RURAL communities across Devon have been ‘cut off’ from the outside world as local bus services have been axed, according to one local MP.
South Devon’s Liberal Democrat MP Caroline Voaden told a debate in the House of Commons that some villages had been left completely without a bus link by recent cuts.
She went on: “Over the summer recess I held surgeries in 52 towns and villages across my constituency and an issue that came up again and again and again was buses, or rather the lack of them.
“Many communities in my rural constituency are now effectively cut off. Some have just one or two buses a day, but others, such as Bigbury, St Ann’s Chapel and Ringmore, have no service at all.”
She said that since 2015 bus journeys in Devon had fallen by 40 per cent.
“Under the previous Conservative government services were cut, scaled back or made so unreliable that they are no longer usable,” she said. “Since the election last year, the cuts have continued.
“Buses connect people to jobs, education, healthcare and each other. Without a convenient, frequent and affordable service, people of all ages are being left behind.”
Mrs Voaden also paid tribute to community bus schemes in South Devon such as Totnes-based Bob the Bus, the West Dart bus and the Coleridge bus, for tackling rural isolation and loneliness.

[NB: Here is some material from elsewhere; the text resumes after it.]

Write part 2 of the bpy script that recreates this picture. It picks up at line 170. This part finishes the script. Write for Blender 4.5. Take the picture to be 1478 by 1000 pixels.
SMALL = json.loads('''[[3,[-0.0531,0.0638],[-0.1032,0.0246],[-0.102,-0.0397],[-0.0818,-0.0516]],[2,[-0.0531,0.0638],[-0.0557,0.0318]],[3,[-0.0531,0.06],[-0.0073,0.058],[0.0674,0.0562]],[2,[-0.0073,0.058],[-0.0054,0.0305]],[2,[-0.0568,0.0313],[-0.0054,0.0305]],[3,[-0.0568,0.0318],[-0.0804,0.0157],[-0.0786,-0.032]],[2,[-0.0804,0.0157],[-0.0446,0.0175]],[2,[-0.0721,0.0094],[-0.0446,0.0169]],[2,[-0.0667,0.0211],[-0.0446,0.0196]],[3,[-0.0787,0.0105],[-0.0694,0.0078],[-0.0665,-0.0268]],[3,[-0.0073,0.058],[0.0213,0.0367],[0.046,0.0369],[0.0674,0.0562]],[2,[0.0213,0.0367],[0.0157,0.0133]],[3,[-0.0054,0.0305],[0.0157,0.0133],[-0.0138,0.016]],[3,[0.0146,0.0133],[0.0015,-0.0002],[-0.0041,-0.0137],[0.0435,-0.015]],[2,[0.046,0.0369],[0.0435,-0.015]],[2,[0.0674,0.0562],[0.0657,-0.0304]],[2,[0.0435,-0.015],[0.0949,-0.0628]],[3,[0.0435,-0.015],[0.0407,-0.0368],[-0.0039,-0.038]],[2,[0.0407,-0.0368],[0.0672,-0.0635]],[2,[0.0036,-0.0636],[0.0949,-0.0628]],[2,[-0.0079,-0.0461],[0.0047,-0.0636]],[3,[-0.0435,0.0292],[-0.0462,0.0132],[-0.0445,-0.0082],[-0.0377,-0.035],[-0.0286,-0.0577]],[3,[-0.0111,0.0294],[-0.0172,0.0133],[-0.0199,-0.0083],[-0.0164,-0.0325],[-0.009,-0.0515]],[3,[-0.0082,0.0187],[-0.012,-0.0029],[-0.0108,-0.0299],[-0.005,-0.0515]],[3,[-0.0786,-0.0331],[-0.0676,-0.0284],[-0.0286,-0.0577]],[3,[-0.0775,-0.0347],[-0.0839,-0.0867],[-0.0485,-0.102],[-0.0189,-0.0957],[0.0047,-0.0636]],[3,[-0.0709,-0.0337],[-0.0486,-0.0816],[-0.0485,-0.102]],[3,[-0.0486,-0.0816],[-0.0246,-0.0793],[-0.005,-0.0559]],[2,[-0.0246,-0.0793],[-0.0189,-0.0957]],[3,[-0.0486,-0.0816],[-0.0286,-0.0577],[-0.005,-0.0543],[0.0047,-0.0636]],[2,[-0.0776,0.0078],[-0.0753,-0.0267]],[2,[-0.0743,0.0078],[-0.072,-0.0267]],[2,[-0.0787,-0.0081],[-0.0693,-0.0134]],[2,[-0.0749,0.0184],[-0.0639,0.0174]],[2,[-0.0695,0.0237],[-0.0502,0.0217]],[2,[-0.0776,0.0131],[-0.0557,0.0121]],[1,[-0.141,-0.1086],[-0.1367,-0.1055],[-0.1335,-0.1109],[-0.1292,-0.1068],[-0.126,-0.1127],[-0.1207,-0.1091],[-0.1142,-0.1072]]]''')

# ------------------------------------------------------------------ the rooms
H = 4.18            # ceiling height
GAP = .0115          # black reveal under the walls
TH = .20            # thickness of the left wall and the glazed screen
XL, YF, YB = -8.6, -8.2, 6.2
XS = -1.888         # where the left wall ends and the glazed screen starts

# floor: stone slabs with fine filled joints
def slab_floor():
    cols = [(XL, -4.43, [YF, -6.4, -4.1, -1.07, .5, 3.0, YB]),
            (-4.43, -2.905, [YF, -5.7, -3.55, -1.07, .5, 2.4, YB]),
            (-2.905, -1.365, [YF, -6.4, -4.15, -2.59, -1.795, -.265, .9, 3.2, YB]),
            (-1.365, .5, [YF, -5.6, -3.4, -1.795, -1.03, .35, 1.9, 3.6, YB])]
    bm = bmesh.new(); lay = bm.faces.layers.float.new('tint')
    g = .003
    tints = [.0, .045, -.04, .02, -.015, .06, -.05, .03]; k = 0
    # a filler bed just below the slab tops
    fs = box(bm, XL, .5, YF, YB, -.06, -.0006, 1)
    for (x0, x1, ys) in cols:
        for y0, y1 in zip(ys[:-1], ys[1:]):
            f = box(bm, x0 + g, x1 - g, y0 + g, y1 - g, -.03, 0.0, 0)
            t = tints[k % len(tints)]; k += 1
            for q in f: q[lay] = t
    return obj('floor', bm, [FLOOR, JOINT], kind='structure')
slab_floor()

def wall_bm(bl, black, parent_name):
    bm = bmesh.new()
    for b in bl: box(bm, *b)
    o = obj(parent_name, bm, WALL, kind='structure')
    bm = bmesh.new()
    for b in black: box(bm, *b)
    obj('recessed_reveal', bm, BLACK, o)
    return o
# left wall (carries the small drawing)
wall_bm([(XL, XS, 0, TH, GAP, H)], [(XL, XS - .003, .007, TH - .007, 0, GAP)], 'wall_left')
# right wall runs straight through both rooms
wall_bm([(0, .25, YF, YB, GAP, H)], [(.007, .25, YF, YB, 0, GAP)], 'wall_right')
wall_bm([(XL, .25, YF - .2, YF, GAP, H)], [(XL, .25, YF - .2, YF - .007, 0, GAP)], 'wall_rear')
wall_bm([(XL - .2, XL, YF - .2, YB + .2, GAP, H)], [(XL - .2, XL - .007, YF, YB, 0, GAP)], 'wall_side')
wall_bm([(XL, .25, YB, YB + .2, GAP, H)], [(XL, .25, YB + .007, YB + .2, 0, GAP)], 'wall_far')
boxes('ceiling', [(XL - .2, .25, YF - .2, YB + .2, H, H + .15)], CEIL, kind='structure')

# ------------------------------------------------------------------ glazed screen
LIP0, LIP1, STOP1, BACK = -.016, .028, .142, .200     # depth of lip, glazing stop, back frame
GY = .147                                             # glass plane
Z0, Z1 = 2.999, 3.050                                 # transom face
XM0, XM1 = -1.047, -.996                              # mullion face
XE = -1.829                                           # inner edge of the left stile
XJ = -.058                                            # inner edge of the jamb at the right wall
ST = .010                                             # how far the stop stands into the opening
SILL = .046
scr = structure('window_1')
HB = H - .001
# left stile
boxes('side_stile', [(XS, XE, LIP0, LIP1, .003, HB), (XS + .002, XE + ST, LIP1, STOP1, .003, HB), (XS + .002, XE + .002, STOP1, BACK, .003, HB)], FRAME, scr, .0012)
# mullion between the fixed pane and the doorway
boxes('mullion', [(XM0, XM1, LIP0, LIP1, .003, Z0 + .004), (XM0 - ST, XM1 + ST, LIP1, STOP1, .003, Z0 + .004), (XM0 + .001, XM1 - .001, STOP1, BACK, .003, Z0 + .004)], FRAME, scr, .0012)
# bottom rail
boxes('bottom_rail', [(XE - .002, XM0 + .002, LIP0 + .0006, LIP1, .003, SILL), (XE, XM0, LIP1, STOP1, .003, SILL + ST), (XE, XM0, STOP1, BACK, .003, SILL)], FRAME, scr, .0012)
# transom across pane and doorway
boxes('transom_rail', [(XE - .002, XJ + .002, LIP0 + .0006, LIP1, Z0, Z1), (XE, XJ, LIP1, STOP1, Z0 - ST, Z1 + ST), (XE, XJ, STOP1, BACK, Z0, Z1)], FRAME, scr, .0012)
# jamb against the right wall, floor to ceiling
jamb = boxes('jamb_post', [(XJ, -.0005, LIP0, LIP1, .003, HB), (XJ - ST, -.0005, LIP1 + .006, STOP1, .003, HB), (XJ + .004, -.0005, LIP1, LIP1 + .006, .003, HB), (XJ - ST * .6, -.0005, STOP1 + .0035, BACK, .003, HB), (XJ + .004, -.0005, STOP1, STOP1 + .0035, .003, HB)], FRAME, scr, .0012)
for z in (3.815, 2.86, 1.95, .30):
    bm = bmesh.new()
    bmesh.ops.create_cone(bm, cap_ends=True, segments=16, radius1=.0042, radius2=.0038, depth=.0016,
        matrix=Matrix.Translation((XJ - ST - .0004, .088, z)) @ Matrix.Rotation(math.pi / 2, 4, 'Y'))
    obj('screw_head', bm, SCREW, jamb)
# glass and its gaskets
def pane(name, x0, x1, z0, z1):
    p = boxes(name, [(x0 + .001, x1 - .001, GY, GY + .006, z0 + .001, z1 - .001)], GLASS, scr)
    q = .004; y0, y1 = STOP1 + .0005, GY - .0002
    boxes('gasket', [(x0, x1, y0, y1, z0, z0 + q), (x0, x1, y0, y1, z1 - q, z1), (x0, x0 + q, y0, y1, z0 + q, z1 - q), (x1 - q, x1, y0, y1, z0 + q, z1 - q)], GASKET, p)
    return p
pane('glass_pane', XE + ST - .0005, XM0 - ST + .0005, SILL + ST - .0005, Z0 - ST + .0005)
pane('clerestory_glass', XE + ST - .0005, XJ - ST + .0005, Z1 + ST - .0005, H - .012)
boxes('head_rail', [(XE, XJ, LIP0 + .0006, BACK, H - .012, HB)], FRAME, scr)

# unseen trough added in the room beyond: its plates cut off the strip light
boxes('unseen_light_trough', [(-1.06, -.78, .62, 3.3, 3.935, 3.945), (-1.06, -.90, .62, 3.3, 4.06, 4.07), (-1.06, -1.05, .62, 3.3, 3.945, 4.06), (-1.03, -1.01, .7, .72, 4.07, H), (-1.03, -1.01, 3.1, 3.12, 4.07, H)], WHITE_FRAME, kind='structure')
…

During the same debate Torbay Lib Dem MP Steve Darling called for the £2 bus fare cap to be restored, having been increased to £3 last year.
“In Torbay, which is sadly one of the most deprived constituencies in the south-west of England, bus travel is the primary form of public transport,” he said. “The £2 price cap was valued by young people and by those of working age in navigating Torbay.”
And Newton Abbot’s Lib Dem MP Martin Wrigley said Stagecoach had cut the frequency of essential buses such as the number 2 from Exeter to Paignton via Dawlish.
“That drives people away from the buses, makes the service unusable and takes away the social value of the route,” he said.